つらつら日暮らし

ハロウィンと仮装会

今日はハロウィンらしい。らしいというのは、何だか、先週末から今週にかけてすっかり盛り上がってしまって、平日の今日は何処か寂しい感じがするからだ。だいたい、ハロウィンの起源は、古代ケルト人の祭とされ、秋の収穫を祝い、悪霊などを追い出す宗教的行事であったという。ところが、アメリカなどですっかり民間行事となってしまい、宗教的な意味合いはほとんど無くなったとされている。また、“西洋から来た”祭であるが故に、キリスト教との関連を示すような文章を書く人が未だにいるようだが、キリスト教とは関係が無く、実際にキリスト教の中でもこの祭については賛否両論があることは知られている。

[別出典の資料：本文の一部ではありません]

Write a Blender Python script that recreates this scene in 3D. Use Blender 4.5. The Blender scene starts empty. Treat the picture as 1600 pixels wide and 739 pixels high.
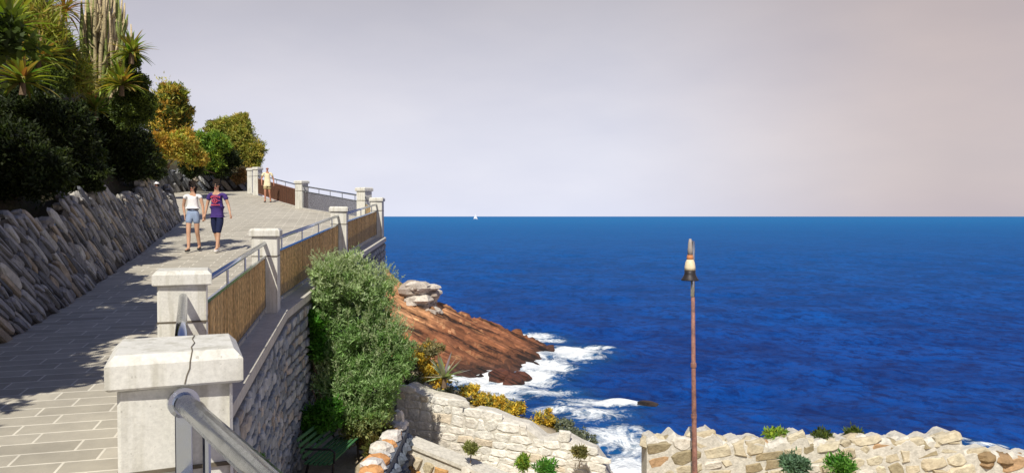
import bpy, math, random
import numpy as np
from mathutils import Vector, Matrix
from mathutils.bvhtree import BVHTree
from mathutils import noise as mnoise
R = math.radians
rng = random.Random(7); NR = np.random.default_rng(7)
sc = bpy.context.scene
col = sc.collection

# ------------------------------------------------------------------ camera
PITCH = math.atan(31.5/1200)
cam = bpy.data.cameras.new('camera'); co = bpy.data.objects.new('camera', cam); col.objects.link(co)
cam.sensor_width = 36; cam.lens = 27; cam.clip_start = .05; cam.clip_end = 60000
co.location = (0, 0, 0); co.rotation_euler = (R(90) - PITCH, 0, 0)
sc.camera = co
# ------------------------------------------------------------------ light
SUN_TRAVEL = Vector((.20, .98, 0)).normalized(); SUN_EL = R(49)
d_ = Vector((SUN_TRAVEL.x*math.cos(SUN_EL), SUN_TRAVEL.y*math.cos(SUN_EL), -math.sin(SUN_EL)))
sl = bpy.data.lights.new('sun', 'SUN'); sl.energy = 5.0; sl.angle = R(.5); sl.color = (1, .94, .82)
so = bpy.data.objects.new('sun', sl); col.objects.link(so); so.rotation_euler = d_.to_track_quat('-Z', 'Y').to_euler()
w = bpy.data.worlds.new('World'); sc.world = w; w.use_nodes = True
wn = w.node_tree; wn.nodes.clear()
def N(t, k, **kw):
    n = t.nodes.new(k)
    for a, b in kw.items():
        if hasattr(n, a): setattr(n, a, b)
        else: n.inputs[a].default_value = b
    return n
def math_(t, op, a, b=None, clamp=False):
    n = t.nodes.new('ShaderNodeMath'); n.operation = op; n.use_clamp = clamp
    for i, v in enumerate((a, b)):
        if v is None: continue
        if isinstance(v, (int, float)): n.inputs[i].default_value = v
        else: t.links.new(v, n.inputs[i])
    return n.outputs[0]
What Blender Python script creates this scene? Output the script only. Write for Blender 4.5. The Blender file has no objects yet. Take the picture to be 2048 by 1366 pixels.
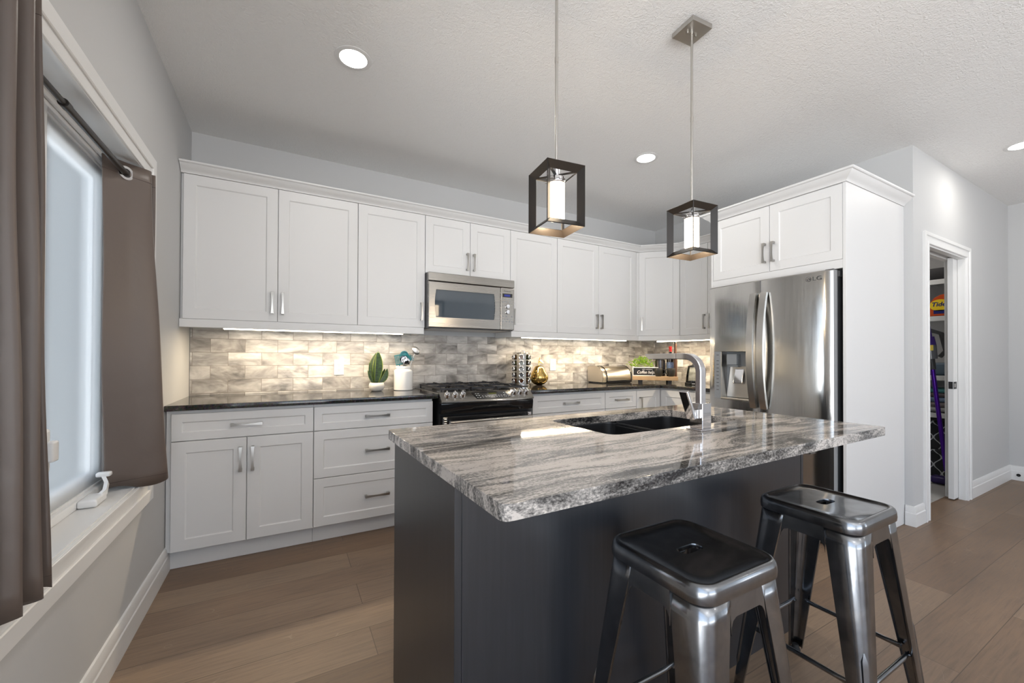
import bpy, bmesh, math, random
from mathutils import Matrix, Vector
R = random.Random(7)
PI = math.pi
scene = bpy.context.scene
COL = scene.collection

# ------------------------------------------------------------------ camera
CAM = Vector((0.5689, -3.4570, 1.1857))
_th, _p, _r = math.radians(28.9913), math.radians(0.4467), math.radians(0.2147)
_R0 = Vector((math.cos(_th), -math.sin(_th), 0)); _F0 = Vector((math.sin(_th), math.cos(_th), 0)); _U0 = Vector((0, 0, 1))
_F = _F0 * math.cos(_p) + _U0 * math.sin(_p); _U = _U0 * math.cos(_p) - _F0 * math.sin(_p)
_Rv = _R0 * math.cos(_r) + _U * math.sin(_r); _Uv = _U * math.cos(_r) - _R0 * math.sin(_r)
cd = bpy.data.cameras.new('camera'); cam = bpy.data.objects.new('camera', cd); COL.objects.link(cam)
m3 = Matrix((_Rv, _Uv, -_F)).transposed()
cam.matrix_world = Matrix.Translation(CAM) @ m3.to_4x4()
cd.sensor_width = 36.0; cd.lens = 815.363 / 2048 * 36.0
cd.shift_y = (707.04 - 683.0) / 2048; cd.clip_start = 0.02; cd.clip_end = 200
scene.camera = cam

# ------------------------------------------------------------------ world, exposure, light
scene.view_settings.view_transform = 'Standard'; scene.view_settings.look = 'None'
scene.view_settings.gamma = 1.0; scene.view_settings.use_curve_mapping = False
scene.view_settings.exposure = 0.27
cy = scene.cycles
cy.max_bounces = 10; cy.diffuse_bounces = 5; cy.glossy_bounces = 5; cy.transmission_bounces = 8
cy.transparent_max_bounces = 12; cy.caustics_reflective = False; cy.caustics_refractive = False
cy.sample_clamp_indirect = 6.0; cy.use_denoising = True
try: cy.denoiser = 'OPENIMAGEDENOISE'
except Exception: pass
world = bpy.data.worlds.new('world'); scene.world = world; world.use_nodes = True
wn = world.node_tree; wn.nodes.clear()
wo = wn.nodes.new('ShaderNodeOutputWorld'); wb = wn.nodes.new('ShaderNodeBackground')
wtc = wn.nodes.new('ShaderNodeTexCoord'); wse = wn.nodes.new('ShaderNodeSeparateXYZ'); wr = wn.nodes.new('ShaderNodeValToRGB')
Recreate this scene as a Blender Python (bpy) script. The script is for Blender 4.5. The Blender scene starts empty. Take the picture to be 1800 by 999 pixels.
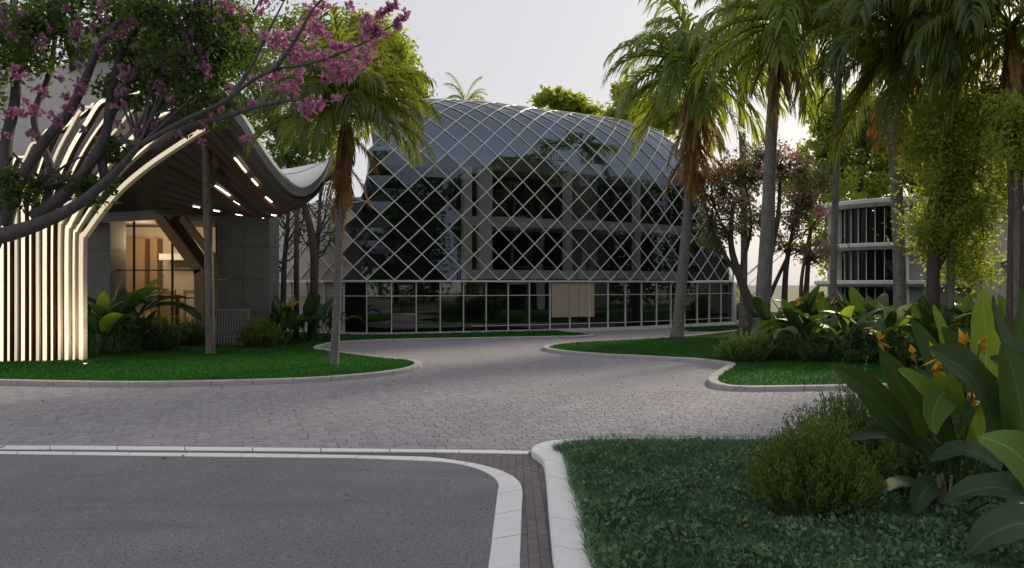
import bpy, bmesh, math, random
import numpy as np
from mathutils import Vector, Matrix, noise as mnoise
R = math.radians
random.seed(7); rng = np.random.default_rng(7)
S = bpy.context.scene
COL = S.collection
F = 1400.0; CH = 2.6; HZ = 499.5        # focal length in photo pixels, eye height, horizon row

# ------------------------------------------------------------------ camera, sky, sun
cam = bpy.data.cameras.new("camera"); cam.sensor_width = 36; cam.lens = 28.0; cam.clip_end = 3000; cam.clip_start = 0.05
cam_o = bpy.data.objects.new("camera", cam); COL.objects.link(cam_o)
cam_o.location = (0, 0, CH); cam_o.rotation_euler = (R(90), 0, 0); S.camera = cam_o
SUN_EL, SUN_AZ = 24.0, 38.0             # azimuth measured from +Y towards +X
W = bpy.data.worlds.new("World"); S.world = W; W.use_nodes = True
nt = W.node_tree; bg = nt.nodes["Background"]
sky = nt.nodes.new("ShaderNodeTexSky"); sky.sky_type = 'NISHITA'; sky.sun_disc = False
sky.sun_elevation = R(SUN_EL); sky.sun_rotation = R(SUN_AZ)
sky.air_density = 1.0; sky.dust_density = 3.0; sky.ozone_density = 1.0
mixs = nt.nodes.new("ShaderNodeMix"); mixs.data_type = 'RGBA'; mixs.inputs[0].default_value = 0.84
nt.links.new(sky.outputs[0], mixs.inputs[6]); mixs.inputs[7].default_value = (6.1, 6.0, 6.25, 1)
nt.links.new(mixs.outputs[2], bg.inputs[0]); bg.inputs[1].default_value = 0.100
sl = bpy.data.lights.new("sun", 'SUN'); sl.energy = 3.0; sl.angle = R(9); sl.color = (1.0, 0.86, 0.62)
so = bpy.data.objects.new("sun", sl); COL.objects.link(so)
sd = Vector((math.sin(R(SUN_AZ)) * math.cos(R(SUN_EL)), math.cos(R(SUN_AZ)) * math.cos(R(SUN_EL)), math.sin(R(SUN_EL))))
so.rotation_euler = sd.to_track_quat('Z', 'Y').to_euler(); so.location = (30, 60, 40)
S.view_settings.view_transform = 'Standard'; S.view_settings.look = 'None'
S.view_settings.exposure = 0.28; S.view_settings.gamma = 1.0
S.cycles.max_bounces = 6; S.cycles.diffuse_bounces = 3; S.cycles.glossy_bounces = 4
S.cycles.transparent_max_bounces = 8; S.cycles.use_denoising = True

# ------------------------------------------------------------------ helpers
def P(px, py, Y): return Vector(((px - 900) / F * Y, Y, CH - (py - HZ) / F * Y))
def G(px, py):
    Y = F * CH / (py - HZ); return ((px - 900) / F * Y, Y)
def tag(o, label=None, cat=None, group=None, kind=None):
    if label: o["label"] = label
    if cat: o["category"] = cat
    if group: o["group"] = group
    if kind: o["kind"] = kind
    return o
def empty(name, loc=(0, 0, 0), rz=0.0, label=None, cat=None, group=None, kind=None):
    o = bpy.data.objects.new(name, None); COL.objects.link(o); o.location = loc; o.rotation_euler = (0, 0, rz)
    o.empty_display_size = 0.2
    return tag(o, label, cat, group, kind)
def link(name, me, parent=None, local=False):
    o = bpy.data.objects.new(name, me); COL.objects.link(o)
    if parent is not None:
        o.parent = parent
        if not local: o.matrix_parent_inverse = Matrix.LocRotScale(parent.location, parent.rotation_euler, parent.scale).inverted()
    return o
def np_mesh(name, V, Fa, mat, smooth=False, uv=None):
    V = np.asarray(V, np.float32); Fa = np.asarray(Fa, np.int32); k = Fa.shape[1]
    me = bpy.data.meshes.new(name)
    me.vertices.add(len(V)); me.vertices.foreach_set("co", V.ravel())
    me.loops.add(Fa.size); me.loops.foreach_set("vertex_index", Fa.ravel())
    me.polygons.add(len(Fa)); me.polygons.foreach_set("loop_start", np.arange(0, Fa.size, k, dtype=np.int32))
    try: me.polygons.foreach_set("loop_total", np.full(len(Fa), k, np.int32))
    except Exception: pass
    if smooth: me.polygons.foreach_set("use_smooth", np.ones(len(Fa), bool))
    if uv is not None:
        l = me.uv_layers.new(name="UVMap"); l.data.foreach_set("uv", np.asarray(uv, np.float32)[Fa.ravel()].ravel())
    me.update(calc_edges=True); me.validate()
    me.materials.append(mat)
    return me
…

さて、それで以前から、ハロウィンの頃になると日本に於ける仮装行事(『奇態流行史』に載る、江戸時代末期の「蝶蝶踊」)などを採り上げるサイトが増えてきた。今年もまだその記事が残っているので、色々と見てきたのだが、拙僧の知見が十分ではないので、また別の文章を見てみようと思う。

 仮装会といつたなら、ソーソー井上さんが外務大臣の時、鹿鳴館で催つたっけ抔といふ人もあらうけれども、井上は、決して仮装会の本家では無い。日本に於ける仮装会の本家は、先づ豊太閤であらう。
 時は文禄三年六月二十八日、太閤には朝鮮征伐のため、肥前名護屋表滞陣の砌、陣中の徒然を慰めんとて、瓜畑など広く作りなしたる処に於て、瓜屋旅籠屋を、如何にも麁相に営み、戦国育ちの荒大名共が、銘々商人の仮装をして、遊び戯れたのである。
    長田権次郎『時代乃面影』裳華房・明治42年


江戸時代、太閤こと豊臣秀吉を描いた『太閤記』は複数が作られたが、最も庶民の心を掴んだのは、小瀬甫庵の『太閤記』であったとされる。実際に、甫庵のそれは史実とは言い難い内容であったが、そうであるが故に庶民の娯楽として適切だったといえる。

先に引いたのは、その中でも秀吉による朝鮮出兵時に、肥前名護屋で「瓜売り」の仮装をしたという話しなのである。そういえば、そんなこともあったっけと拙僧が思い出したのが山田芳裕『へうげもの』第9巻に於ける「瓜畑あそび」の一幕である。今思えば、『へうげもの』のその場面は、『太閤記』から採られたものであったのだろう。

これが、実際に行われたのかどうかは分からない。ただし、甫庵の記述は、さも見てきたかのように詳細で、各配役などについても記している。秀吉本人は商人姿であり、徳川家康が「あじか売り」、前田利家が「高野聖」であったなどと記されている。利家の演技は抜群だったともされている。人はどこに才能を持っているか分からないものだ。

それで、この仮装の一番良いところは、本来の立場や身分を忘れるところにこそある。本来同一の座席にいれば、必ず上下関係が生まれ、その人間関係は硬直化する。だが、秀吉はうまく行っていない朝鮮出兵時に、敢えて上下関係を取り払って遊ぶことで、改めてその一体感を生み出すつもりだったのだろうと思われる。

また、日本には猿楽や能などの文化もあったため、面を付けてその役になりきる形での仮装は、そう珍しいものでは無かったといえよう。